McConnell fumes at Dems over attacks on Supreme Court
The Kentucky Republican pointed out the numerous unanimous decisions from the bench and the relative rarity of ideological splits in a bid to combat charges that the court had been taken over by conservatives.
Senate Minority Leader Mitch McConnell on Monday excoriated Democrats over their recent criticisms of Supreme Court justices in the wake of reporting on their ethics disclosures.
Frustrated by a string of conservative judicial victories on affirmative action, abortion, gun rights, etc., numerous left-wing lawmakers have floated court reform as a remedy for their recent defeats. Others, meanwhile, have suggested impeaching conservative justices facing ethical scrutiny.
"These escalating attacks from the left betray a fundamental misunderstanding of the court’s structure and purpose," McConnell wrote in a Washington Post op-ed on Monday. "It is an ideologically unpredictable body that takes cases as they come and produces diverse outcomes. Recent rulings put that reality in stark relief."

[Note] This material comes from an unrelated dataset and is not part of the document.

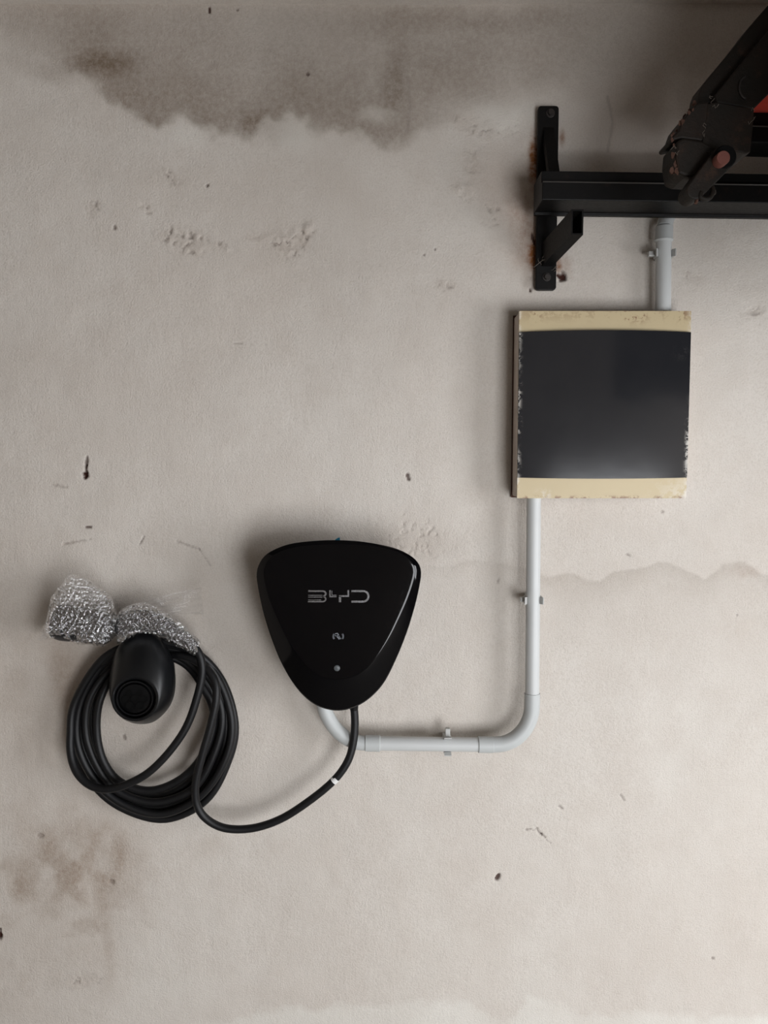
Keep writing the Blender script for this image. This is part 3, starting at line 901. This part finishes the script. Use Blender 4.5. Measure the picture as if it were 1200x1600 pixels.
# ------------------------------------------------------------------ steel bracket, rails and folding arm
def build_bracket():
    root = empty('wall_bracket', P(853, 453, 0), 'dark steel wall bracket with rounded back plate and open tube brace', 'bracket')
    yf = .010
    tl, tr, br, bl = P(842.5, 165, yf), P(875, 166, yf), P(867.5, 453, yf), P(835.5, 453, yf)
    xl = (tl.x+bl.x)/2; xr = (tr.x+br.x)/2; zt = tl.z; zb = bl.z
    r = .005; poly = []
    for cx, cz, a in ((xr-r, zt-r, 0), (xl+r, zt-r, 90), (xl+r, zb+r, 180), (xr-r, zb+r, 270)):
        for k in range(6):
            an = math.radians(a+90*k/5); poly.append(Vector((cx+r*math.cos(an), -yf, cz+r*math.sin(an))))
    MB().prism(poly, yf-.0005).build('back_plate', M['steel'], root, bevel=.0012)
    def bolt(px, py):
        p = P(px, py, yf)
        mb = MB()
        R = [[p + Vector((k*math.cos(2*math.pi*i/20), -d, k*math.sin(2*math.pi*i/20))) for i in range(20)] for k, d in ((.0068, -.001), (.0068, .0012), (.0062, .0016))]
        mb.rings(R)
        R = [[p + Vector((k*math.cos(2*math.pi*i/6+.3), -d, k*math.sin(2*math.pi*i/6+.3))) for i in range(6)] for k, d in ((.0046, .0015), (.0046, .0052), (.0040, .0058))]
        mb.rings(R)
        mb.build('bolt', M['bolt'], root)
    bolt(860, 177); bolt(854, 433)
    # lower brace: rectangular tube rising from the plate, cut upright, open end to the room
    def brace(a, b, w, h, name, wall=.0022):
        """a, b: centres at plate and at the free end; ends cut parallel to the wall"""
        mb = MB(); rings = []
        for hw, hh in ((w/2, h/2), (w/2-wall, h/2-wall)):
            for p in (a, b):
                rings.append([p + Vector((sx*hw, 0, sz*hh)) for sx, sz in ((-1,-1),(1,-1),(1,1),(-1,1))])
        v = [q for r_ in rings for q in r_]
        f = []
        for i in range(4):
            j = (i+1) % 4
            f += [(i, j, 4+j, 4+i), (8+i, 8+j, 12+j, 12+i), (4+i, 4+j, 12+j, 12+i), (i, j, 8+j, 8+i)]
        mb.add(v, f); mb.build(name, M['steel'], root)
    e = P(902, 347, .112)
    a = P(855, 398, .010); 
    brace(a, e, S(18.5, .112), S(38, .112), 'tube_brace')
    e2 = P(866, 284, .055); a2 = P(857, 212, .010)
    brace(a2, e2, S(17, .08), S(26, .08), 'upper_brace')
    # bits of cobweb fluff at the foot of the brace
    w = MB()
    rs = random.Random(3)
    for k in range(7):
        x, y = 838+rs.uniform(0, 32), 415+rs.uniform(-14, 10)
        p = [P(x, y, .013)]
        for q in range(4): p.append(p[-1]+Vector((rs.uniform(-.004, .005), -rs.uniform(0, .003), rs.uniform(-.003, .004))))
        w.tube(p, .00035, 5)
    w.tube([P(834, 418, .012), P(846, 408, .016), P(858, 402, .03)], .0005, 5)
    w.build('cobweb', M['web'], root, kind='stuff')
build_bracket()

def rail(name, px0, x1, rows, label, df, db, slope=0.0, parent=None):
    """C-section rail along the wall; rows = photo rows of (top, groove, lower front edge, back lip bottom) at px0"""
    yt, yg, yb, yl = rows
    zt, zg, zb = P(px0, yt, df-.008).z, P(px0, yg, df).z, P(px0, yb, df).z
    zl = P(px0, yl, db).z
    x0 = P(px0, yb, df).x
    root = empty(name, (x0, 0, zb), label, 'rail')
    prof = [(-df, zb), (-df, zg), (-(df-.007), zg+.0008), (-(df-.007), zt), (-db, zt), (-db, zl), (-(db+.008), zl), (-(db+.008), zb)]
    v = []
    for x in (x0, x1):
        v += [Vector((x, y, z - slope*(x-x0))) for y, z in prof]
    n = len(prof)
    f = [tuple(range(n)), tuple(range(n, 2*n))]+[(i, (i+1) % n, n+(i+1) % n, n+i) for i in range(n)]
    MB().add(v, f).build('rail_body', M['steel'], root, bevel=.0011)
    # thin arris along the groove, its edge highlight put in as lighter colour
    MB().tube([Vector((x0+.001, -df-.0003, zg)), Vector((x1, -df-.0003, zg-slope*(x1-x0)))], .0011, 8).build('arris', M['arris'], root, smooth=True)
    return root
rail('steel_rail', 847, 1.05, (267, 284, 312, 338), 'long dark steel rail running along the wall from the bracket to the right', .096, .030, .014)
rail('steel_rail', 1172, 1.05, (170, 197, 222, 240), 'short dark steel rail end above the long rail, beneath the red fabric', .130, .070, .03)

def build_roll():
    p = P(1168, 130, .14)
    root = empty('awning', p, 'red fabric awning rolled up above the upper steel rail', 'awning')
    r = S(40, .14)
    R = []
    for x in np.linspace(p.x, 1.05, 12):
        R.append([Vector((x, p.y + r*(1+.02*math.sin(5*a+x*20))*math.cos(a), p.z + r*(1+.02*math.sin(5*a+x*20))*math.sin(a))) for a in [2*math.pi*i/40 for i in range(40)]])
    MB().rings(R).build('cloth_roll', M['cloth'], root, smooth=True, sharp=50)
    # added bar and hanging cloth, out of view, to shade the upper right wall
    MB().box((.50, -.58, 2.05), (1.60, -.48, 2.30)).build('added_shade_bar', M['steel'], root, bevel=.004)
    n = 60; R = []
    for i in range(n):
        x = .50+1.10*i/(n-1); yy = -.53+.010*math.sin(x*31)
        R.append([(x, yy+.004*math.sin(x*31+k), 2.07-.33*k/6-(.02*abs(math.sin(x*14)) if k == 6 else 0)) for k in range(7)])
    th = [[(p_[0], p_[1]+.0015, p_[2]) for p_ in reversed(row)] for row in R]
    MB().rings([a_+b_ for a_, b_ in zip(R, th)]).build('added_shade_cloth', M['blocker_cloth'], root, smooth=True, sharp=60)
build_roll()

def build_arm():
    root = empty('folding_arm', P(1110, 280, .2), 'rusty dark folding steel arm with pivot pin at the upper right', 'arm')
    def plate(name, poly, df, th, mat='arm', par=root, bev=.0018, **kw):
        return MB().prism([P(x, y, df) for x, y in poly], th).build(name, M[mat], par, bevel=bev, **kw)
    plate('arm_flange', [(1290,-95),(1173,39),(1147,73),(1120,105),(1096,135),(1092,146),(1089,163),(1116,160),(1118,149),(1147,114),(1200,52),(1290,-50)], .236, .030)
    am = plate('arm_plate', [(1290,-52),(1200,48),(1147,112),(1117,148),(1120,160),(1178,170),(1200,148),(1290,60)], .250, .040)
    # oval boss on the arm
    b = MB()
    b.tube([P(1166+11*math.cos(a), 137+17*math.sin(a), .2515) for a in [math.radians(95+170*i/18) for i in range(19)]], .0012, 8)
    b.build('weld_bead', M['bolt'], am, smooth=True)
    blk = plate('joint_block', [(1104,162),(1121,159),(1179,170),(1177,200),(1173,238),(1165,240),(1148,236),(1134,228),(1118,236),(1104,252),(1097,228),(1099,200)], .262, .062)
    plate('cheek_plate', [(1089,161),(1108,158),(1106,185),(1101,205),(1098,220),(1066,216),(1053,219),(1050,214),(1061,202),(1066,188),(1074,177)], .266, .050, bev=.0025)
    plate('cheek_plate', [(1058,220),(1068,215),(1099,220),(1122,233),(1125,250),(1108,268),(1092,276),(1072,275),(1060,270),(1056,245)], .272, .050, bev=.003)
    # lever from the pin down to the hook
    pn = Vector((1131, 246)); en = Vector((1087, 297))
    t = (en-pn).normalized(); nr = Vector((-t.y, t.x)); poly = []
    a0 = math.atan2(nr.y, nr.x)
    for k in range(13):
        a = a0 + math.pi*k/12
        poly.append((pn.x+19*math.cos(a), pn.y+19*math.sin(a)))
    for k in range(13):
        a = a0 + math.pi + math.pi*k/12
        poly.append((en.x+14*math.cos(a), en.y+14*math.sin(a)))
    plate('lever', poly, .288, .030, bev=.0016)
    # pin in its collar
    def disc(name, cx, cy, r, d0, d1, mat, inner=None):
        c0 = P(cx, cy, d1)
        R = []
        seq = ((r, d0), (r, d1-.001), (r*.93, d1))
        for k, d in seq:
            R.append([Vector((c0.x + S(k, d1)*math.cos(2*math.pi*i/28), -d, c0.z + S(k, d1)*math.sin(2*math.pi*i/28))) for i in range(28)])
        return MB().rings(R).build(name, M[mat], root, smooth=True, sharp=40)
    disc('pin_collar', 1134, 244, 17, .262, .2905, 'hole')
    disc('pivot_pin', 1130.5, 246, 10.5, .262, .3005, 'pin')
    # curled hook at the lower end
    hk = [(1110,286,.282),(1114,298,.284),(1109,309,.286),(1100,311,.287),(1094,307,.287),(1095,300,.286)]
    MB().tube([P(*q) for q in catmull(hk, 5)], S(3.6, .28), 10).build('hook', M['arm'], root, smooth=True)
    MB().tube([P(1090, 308, .282), P(1087, 318, .283)], S(2.6, .28), 8).build('split_pin', M['rustedge'], root, smooth=True, sharp=50)
    # flaking rust on the left edge
    rs = random.Random(9); fl = MB()
    for k in range(26):
        t_ = rs.random()
        if t_ < .5: x, y = 1088-38*(t_/.5)+rs.uniform(-2, 2), 162+52*(t_/.5)+rs.uniform(-3, 3)
        else: x, y = 1053+rs.uniform(-3, 5), 214+58*((t_-.5)/.5)
        p = P(x, y, .262+rs.uniform(-.02, .01)); s = rs.uniform(.0015, .0042)
        a = rs.uniform(0, 6.28)
        q = [p + Vector((s*math.cos(a+b_)*rs.uniform(.5, 1.2), rs.uniform(-.001, .001), s*1.6*math.sin(a+b_)*rs.uniform(.5, 1.1))) for b_ in (0, 1.3, 2.6, 3.9, 5.1)]
        fl.prism(q, .0012)
    fl.build('rust_flakes', M['rustedge'], root, kind='stuff')
    wb = MB()
    for k in range(12):
        x, y = rs.choice([(1103, 190), (1070, 215), (1112, 160), (1118, 285), (1058, 240), (1176, 180)])
        x += rs.uniform(-4, 4); y += rs.uniform(-14, 14)
        p = [P(x, y, .278)]
        for q in range(4): p.append(p[-1] + Vector((rs.uniform(-.003, .003), rs.uniform(-.001, .001), rs.uniform(-.004, .004))))
        wb.tube(p, .0003, 5)
    wb.build('cobweb', M['web'], root, kind='stuff')
build_arm()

The Kentucky Republican pointed out the numerous unanimous decisions from the bench and the relative rarity of ideological splits in a bid to combat charges that the court had been taken over by conservatives.
His comments follow a Democratic announcement that upper chamber lawmakers will introduce an ethics bill for the Supreme Court, The Hill noted.
McConnell took exception to the prospect, saying "Democrats on the Senate Judiciary Committee are trying to tell a coequal branch of government how to manage its internal operations, ostensibly to clean up its 'ethics,'" he wrote.
He further took potshots at specific comments from Senate Majority Leader Chuck Schumer and President Joe Biden that followed the court's rulings on affirmative action and the case of a Christian web designer who did not wish to design websites for same-sex weddings.
President Joe Biden has repeatedly rejected calls to add more justices to the court, but Senate Democrats have seized on recent reports to suggest that the court has an ethics problem to pursue a separate approach to regulating the judiciary.